Confessions & Confusions

Unreliable narrators in fiction make for some fascinating reading, and what could be more unreliable than a confession? Strangely, I happened to read two such novels recently.

The first is a teen novel that I hadn’t had on my to-read list until it won a Printz Honor: The Passion of Dolssa by Julie Berry. I had heard the Printz buzz around this book, but it never sounded that appealing to me.  I mean, it is set in the 1200’s and is about religion/faith/miracles. The description just never grabbed me. But once I finally gave it a chance, I was engrossed from the very beginning. The book uses many voices to tell the story, but the primary storyteller is Botille, whose confession about what happened twenty-six years ago with regard to the heretic Dolssa is full of layers as she protects the people she cares about from the Inquisitors. What really happened and what is Botille’s invention for the Inquisitor is up for debate and that is only a part of what makes this book interesting.

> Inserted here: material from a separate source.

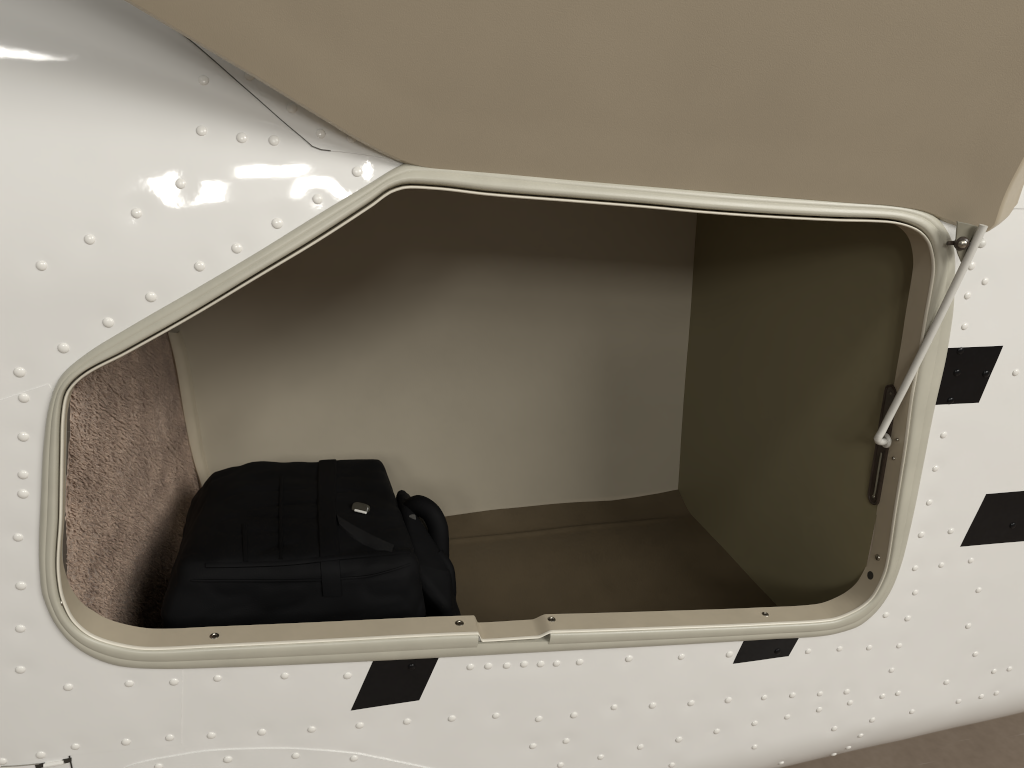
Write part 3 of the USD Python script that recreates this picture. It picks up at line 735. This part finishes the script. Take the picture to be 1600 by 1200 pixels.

The second is another historical novel—published for adults—set in the 1920’s: The Other Typist. I picked up this book because of my interest in the time period, especially women’s lives at that time. I really wasn’t expecting this strange (though not necessarily in a bad way) story that left me wondering what really happened even after I finished reading. The reader knows from almost the very beginning that things don’t end well for our main character, and the story isn’t suspenseful so much as it is filled with foreboding in a way that kept me reading despite knowing that bad things were bound to happen. Don’t get me wrong, it takes a while to get there. It is a confession after all, and it takes time to get to the juicy parts of any confession, as our narrator well knows from her employment as a typist at a police station where her job is to record and type confessions.  If you can stick with the story to the end, you’ll be left fitting the pieces of Rose’s story together to determine what you think really happened.

Both of these books were engrossing in a way that surprised me. They each ended up being yet another reminder to myself to be open in my reading choices. Hey Self: Even if a book isn’t what you were expecting or if it doesn’t seem immediately appealing, give it a chance. You might be surprised.